Have you read Glynn Stewart’s Duchy of Terra series?
Marks against it:
– the heroine may be a Mary Sue, depending on where you draw the line.
– even the “starfish” aliens are relatable. They’re weird, but not any weirder than some actual human cultures have been.
Marks for:
– Aliens invade the Earth and win.
– Heroine heads out to privateer and DOESN’T destroy the conquering empire.
– Heroine of the first few books is promoted out of starship command. She’s still around, but she’s not commanding individual ships in combat or even fleet engagements and instead is doing diplomatic work.
If you get an itch for fantasy, I highly recommend Buehlman’s Blacktongue Thief.
How do you feel about Elizabeth Moon’s “Vatta’s War” series?
never heard of, but Esko suggested the Serrano books and I have a sample. Which should I attack first?
I’d say if shorter is more approachable, I’d start with Vatta’s War. I can loan them to you if you don’t have them.

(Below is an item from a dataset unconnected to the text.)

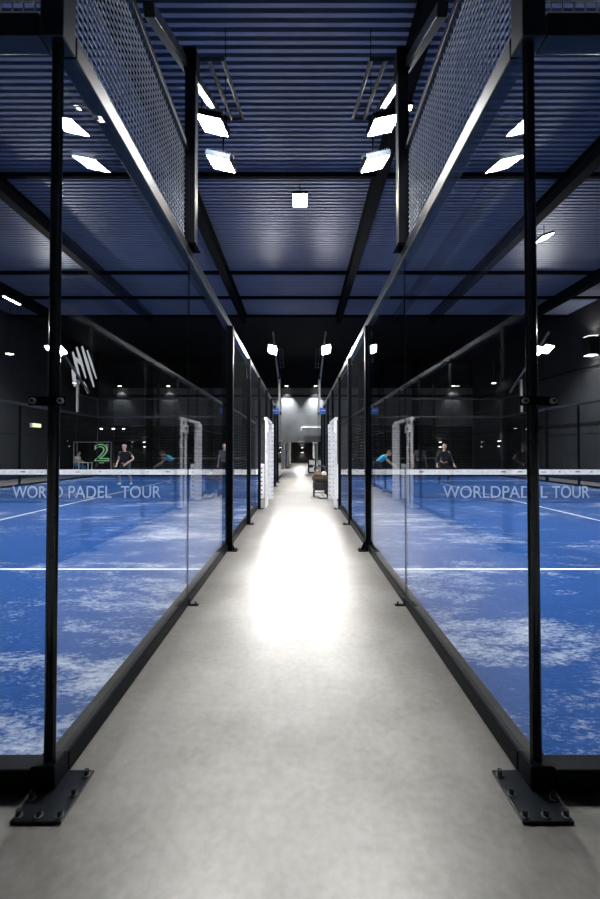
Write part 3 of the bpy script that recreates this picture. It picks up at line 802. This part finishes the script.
def person(loc, J, label, shirt, bottoms, hair, long_legs=False, shoe='cloth_w', face=(0, -1, 0), sleeve=.55):
    """J: joints in local space, metres; facing -Y unless told otherwise"""
    O = Vector(loc)
    J = {k: Vector(v) for k, v in J.items()}
    p = thing('person', loc, label, 'person')
    V, E, R = [], [], []
    def add(pt, r, par=None):
        V.append(O+Vector(pt)); R.append(r)
        if par is not None: E.append((par, len(V)-1))
        return len(V)-1
    pel = add(J['pelvis'], .125)
    wa = add(J['pelvis'].lerp(J['chest'], .5), .115, pel)
    ch = add(J['chest'], .135, wa)
    nb = add(J['neck'], .06, ch)
    hd = add(J['neck'].lerp(J['head'], .55), .052, nb)
    for sd in 'LR':
        a = add(J['sh'+sd], .062, ch); ua = add(J['sh'+sd].lerp(J['el'+sd], .5), .05, a)
        b = add(J['el'+sd], .042, ua); c = add(J['wr'+sd], .029, b)
        dr = (J['wr'+sd]-J['el'+sd]).normalized(); sidev = dr.cross(Vector(face)).normalized() if dr.cross(Vector(face)).length > .1 else Vector((1, 0, 0))
        pm = add(J['wr'+sd]+dr*.07, .03, c)
        for k in range(4):
            off = sidev*(k-1.5)*.02; ln = (.07, .082, .076, .06)[k]
            f1 = add(J['wr'+sd]+dr*(.09+ln*.5)+off, .0095, pm)
            add(J['wr'+sd]+dr*(.09+ln*.85)+off+Vector(face)*.02, .008, f1)
        th = add(J['wr'+sd]+dr*.07+sidev*.045, .011, c); add(J['wr'+sd]+dr*.115+sidev*.058, .0095, th)
        h_ = add(J['hip'+sd], .092, pel); tm = add(J['hip'+sd].lerp(J['kn'+sd], .45), .078, h_)
        k_ = add(J['kn'+sd], .055, tm); cm = add(J['kn'+sd].lerp(J['an'+sd], .35), .055, k_)
        an = add(J['an'+sd], .036, cm); add(J['to'+sd], .032, an)
    me = skin_mesh(V, E, R)
    q = MB(); q.add_mesh(me)
    f = Vector(face).normalized(); up = (J['head']-J['neck']).normalized()
    up = (up*.6+Vector((0, 0, 1))*.4).normalized(); rt = f.cross(up).normalized(); f = up.cross(rt)
    B = Matrix((rt, f, up)).transposed()
    hc = O+J['head']
    def hp(x, y, z): return hc + B @ Vector((x, y, z))
    q.ball(hp(0, 0, .01), .076, .092, .112, 18, 12, B); q.ball(hp(0, .03, -.06), .055, .06, .055, 14, 9, B)
    q.ball(hp(0, .095, -.012), .013, .018, .024, 10, 7, B); q.ball(hp(0, .082, -.055), .024, .01, .008, 10, 6, B, 2)
    for sx in (-1, 1):
        q.ball(hp(sx*.03, .08, .016), .011, .008, .008, 8, 6, B, 1); q.ball(hp(sx*.078, -.005, 0), .012, .02, .032, 8, 6, B)
    q.build('body', [M['skin'], M['eye'], M['brown']], p, smooth=True)
    q = MB(); q.ball(hp(0, -.018, .035), .084, .095, .098, 18, 12, B); q.build('hair', M[hair], p, smooth=True)
    # shirt
    V, E, R = [], [], []
    a0 = add(J['pelvis']+Vector((0, 0, .02)), .138); a1 = add(J['pelvis'].lerp(J['chest'], .5), .13, a0); a2 = add(J['chest'], .15, a1); add(J['chest'].lerp(J['neck'], .8), .075, a2)
    for sd in 'LR':
        b0 = add(J['sh'+sd], .094, a2)
        b1 = add(J['sh'+sd].lerp(J['el'+sd], min(1, sleeve)), .062 if sleeve < 1 else .054, b0)
        if sleeve > 1: add(J['el'+sd].lerp(J['wr'+sd], .9), .042, b1)
    MB().add_mesh(skin_mesh(V, E, R)).build('shirt', M[shirt], p, smooth=True)
    V, E, R = [], [], []
    a0 = add(J['pelvis'], .143)
    for sd in 'LR':
        b0 = add(J['hip'+sd], .108, a0); b1 = add(J['hip'+sd].lerp(J['kn'+sd], .75), .09, b0)
        if long_legs:
            b2 = add(J['kn'+sd], .07, b1); add(J['kn'+sd].lerp(J['an'+sd], .92), .055, b2)
    MB().add_mesh(skin_mesh(V, E, R)).build('trousers' if long_legs else 'shorts', M[bottoms], p, smooth=True)
    for sd in 'LR':
        V, E, R = [], [], []
        d = (J['to'+sd]-J['an'+sd]); d.z = 0; d = d.normalized(); an = Vector((J['an'+sd].x, J['an'+sd].y, .05))
        a0 = add(an-d*.05+Vector((0, 0, -.008)), .042); a1 = add(an+d*.06, .048, a0); add(an+d*.17+Vector((0, 0, -.012)), .034, a1)
        MB().add_mesh(skin_mesh(V, E, R)).build('shoe', M[shoe], p, smooth=True)
    return p

def racket(h0, d, label, mat='yellow'):
    h0 = Vector(h0); d = Vector(d).normalized(); nrm = d.orthogonal().normalized()
    t = thing('padel_racket', h0, label, 'racket')
    MB().tube(h0-d*.05, h0+d*.13, .017, 12).build('grip', M['rubber'], t)
    u = d.cross(nrm); R = Matrix((u, d, nrm)).transposed()
    q = MB(); q.ball(h0+d*.27, .125, .14, .02, 22, 8, R); q.build('blade', M[mat], t, smooth=True)

def stand(w=.19, leg=0., crouch=0.):
    return dict(pelvis=(0, 0, .92-crouch), chest=(0, -.03-crouch*.5, 1.27-crouch), neck=(0, -.05-crouch*.6, 1.46-crouch), head=(0, -.08-crouch*.7, 1.62-crouch),
        shL=(-w, -.03-crouch*.5, 1.38-crouch), shR=(w, -.03-crouch*.5, 1.38-crouch), hipL=(-.1, 0, .88-crouch), hipR=(.1, 0, .88-crouch),
        knL=(-.14-leg, -.05-crouch*.8, .48-crouch*.4), knR=(.14+leg, -.05-crouch*.8, .48-crouch*.4), anL=(-.16-leg, .02, .075), anR=(.16+leg, .02, .075),
        toL=(-.18-leg, -.12, .04), toR=(.18+leg, -.12, .04),
        elL=(-.28, 0, 1.1-crouch), elR=(.28, 0, 1.1-crouch), wrL=(-.26, -.2, .95-crouch), wrR=(.26, -.2, .95-crouch))

# man in black by the far left, racket low on his right
J = stand(leg=.07, crouch=.1); J.update(elL=(-.27, -.04, 1.02), wrL=(-.25, -.24, .84), elR=(.34, -.02, 1.06), wrR=(.15, -.24, .86))
person((-7.1, 16.3, .018), J, 'player in black t-shirt and shorts holding a racket at the back of the left court', 'cloth_k', 'cloth_n', 'hair_l')
racket((-7.1-.25, 16.3-.32, .018+.78), (-.12, -.1, -1), 'pale yellow racket held low by the player in black')
# person in grey beside the left fence
J = stand(leg=.0, crouch=.05); J.update(elL=(-.25, .0, 1.06), wrL=(-.27, -.06, .8), elR=(.26, .05, 1.08), wrR=(.26, -.02, .82))
person((-3.27, 17.4, .018), J, 'person in a grey t-shirt standing on the left court beside the fence post', 'cloth_g', 'cloth_n', 'hair')
# bent player in cyan
J = dict(pelvis=(-.1, .05, .86), chest=(.14, -.02, 1.07), neck=(.28, -.04, 1.18), head=(.4, -.06, 1.27),
         shL=(.16, -.19, 1.13), shR=(.2, .15, 1.15), hipL=(-.08, -.06, .82), hipR=(-.1, .14, .82), knL=(.08, -.12, .45), knR=(-.06, .2, .46),
         anL=(-.02, -.12, .075), anR=(-.2, .22, .075), toL=(.14, -.14, .04), toR=(-.04, .22, .04),
         elL=(.34, -.22, .9), wrL=(.57, -.2, .76), elR=(.42, .1, .93), wrR=(.62, .02, .8))
person((3.35, 16.9, .018), J, 'player in a cyan t-shirt bending forward on the right court', 'cloth_c', 'cloth_n', 'hair_b', face=(.85, -.3, -.35))
racket((3.35+.70, 16.9-.18, .018+.72), (1, .1, -.25), 'dark racket held out by the bending player in cyan', 'cloth_n')
# player in black, ready stance
J = stand(leg=.03, crouch=.08); J.update(elL=(-.3, -.05, 1.03), wrL=(-.33, -.2, .82), elR=(.32, -.05, 1.03), wrR=(.38, -.18, .82))
person((6.05, 16.9, .018), J, 'player in a black tracksuit in a ready stance at the back of the right court', 'cloth_k', 'cloth_k', 'hair_l', True, 'cloth_k', sleeve=1.2)
# seated person at a small white table behind the left court
sx_, sy_ = -12.75, 23.0
t = thing('side_table', (sx_+.42, sy_-.05, 0), 'small white table in front of the number panel', 'table')
MB().box((sx_+.15, sy_-.3, .70), (sx_+.75, sy_+.2, .735)).build('table_top', M['wood'], t, bevel=.006)
for dx, dy in ((.19, -.26), (.71, -.26), (.19, .16), (.71, .16)): MB().box((sx_+dx-.02, sy_+dy-.02, 0), (sx_+dx+.02, sy_+dy+.02, .7)).build('leg', M['wood'], t)
t = thing('stool', (sx_-.08, sy_, 0), 'dark stool under the seated person in white', 'stool')
MB().tube((sx_-.08, sy_, .40), (sx_-.08, sy_, .44), .17, 20).build('seat', M['cloth_k'], t)
for k in range(4):
    a = PI/4+k*PI/2; MB().tube((sx_-.08+.1*math.cos(a), sy_+.1*math.sin(a), .40), (sx_-.08+.17*math.cos(a), sy_+.17*math.sin(a), 0), .014, 8).build('leg', M['steel'], t)
J = dict(pelvis=(-.08, 0, .575), chest=(-.04, 0, .90), neck=(0, 0, 1.08), head=(.03, 0, 1.24), shL=(-.03, -.18, 1.0), shR=(-.03, .18, 1.0),
         hipL=(-.05, -.1, .55), hipR=(-.05, .1, .55), knL=(.34, -.12, .5), knR=(.34, .12, .5), anL=(.3, -.12, .075), anR=(.3, .12, .075), toL=(.44, -.12, .04), toR=(.44, .12, .04),
         elL=(.02, -.24, .84), wrL=(.2, -.14, .79), elR=(.02, .24, .84), wrR=(.2, .12, .79))
person((sx_, sy_, 0), J, 'seated person in a white shirt and blue jeans before the number panel', 'cloth_w', 'denim', 'hair', True, 'cloth_k', face=(1, 0, 0))

# ------------------------------------------------------------------ world, render look
w = bpy.data.worlds.new('hall'); S.world = w; w.use_nodes = True
w.node_tree.nodes['Background'].inputs[0].default_value = (.01, .014, .025, 1); w.node_tree.nodes['Background'].inputs[1].default_value = .2
S.view_settings.view_transform = 'Standard'; S.view_settings.look = 'None'; S.view_settings.exposure = -.2; S.view_settings.gamma = 1.
S.view_settings.use_curve_mapping = False
S.cycles.transparent_max_bounces = 40
S.cycles.max_bounces = 10
for o in list(bpy.data.objects):
    pass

David Weber – Honor Harrington Series
Eric Thompson Siobhan Nunmoore Series
Glyn Stewart – Duchy of Terra Series, Peacekeepers Of Sol
If you like one or more of these, have others to share also
have read the first half or so of Harrington. Got Duchy of Terra on sample. Will grab Thompson. Thx
I didn’t see the Foreigner series by CJ Cherryh mentioned. Like most of Cherryh’s work, it’s a clash-of-cultures premise, with aliens and humans learning to deal with each other.